Interpreting and Predicting Tactile Signals for the SynTouch BioTac

TL;DR

This paper develops methods to interpret and predict high-density tactile signals from the SynTouch BioTac sensor, combining experimental data, finite element modeling, and neural networks to enhance robotic grasping capabilities.

Contribution

It introduces an integrated approach using experimental datasets, FE modeling, and neural networks to extract richer tactile information from the BioTac sensor.

Findings

Created a precise tactile dataset for BioTac across diverse interactions.

Developed neural networks mapping raw signals to high-density FE deformation data.
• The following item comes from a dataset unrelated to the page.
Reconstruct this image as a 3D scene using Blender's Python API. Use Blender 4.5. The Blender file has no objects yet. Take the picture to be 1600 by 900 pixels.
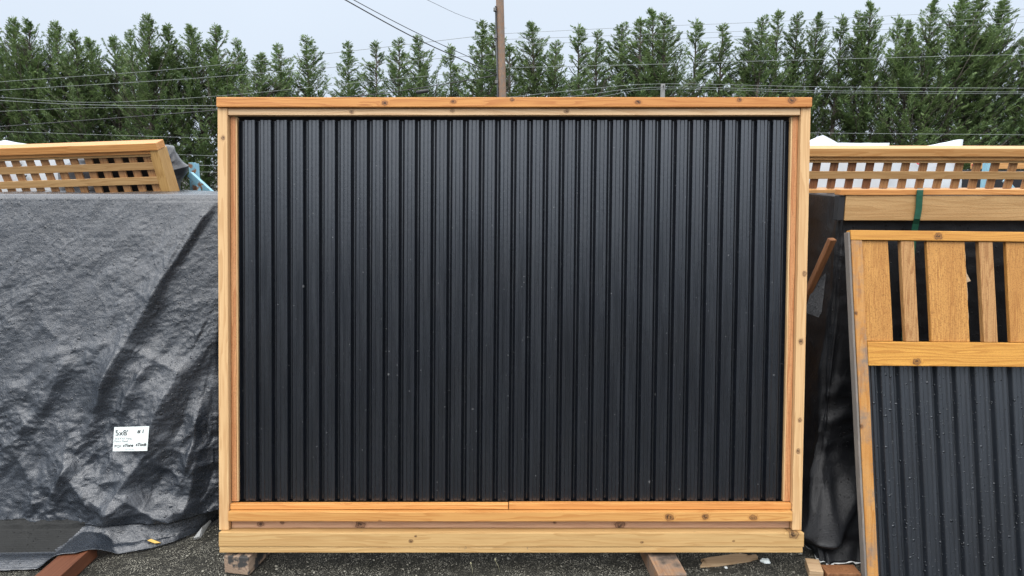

Demonstrated the potential for richer tactile information to improve manipulation algorithms.

Abstract

In the human hand, high-density contact information provided by afferent neurons is essential for many human grasping and manipulation capabilities. In contrast, robotic tactile sensors, including the state-of-the-art SynTouch BioTac, are typically used to provide low-density contact information, such as contact location, center of pressure, and net force. Although useful, these data do not convey or leverage the rich information content that some tactile sensors naturally measure. This research extends robotic tactile sensing beyond reduced-order models through 1) the automated creation of a precise experimental tactile dataset for the BioTac over a diverse range of physical interactions, 2) a 3D finite element (FE) model of the BioTac, which complements the experimental dataset with high-density, distributed contact data, 3) neural-network-based mappings from raw BioTac signals to not only low-dimensional experimental data, but also high-density FE deformation fields, and 4) mappings from the FE deformation fields to the raw signals themselves. The high-density data streams can provide a far greater quantity of interpretable information for grasping and manipulation algorithms than previously accessible.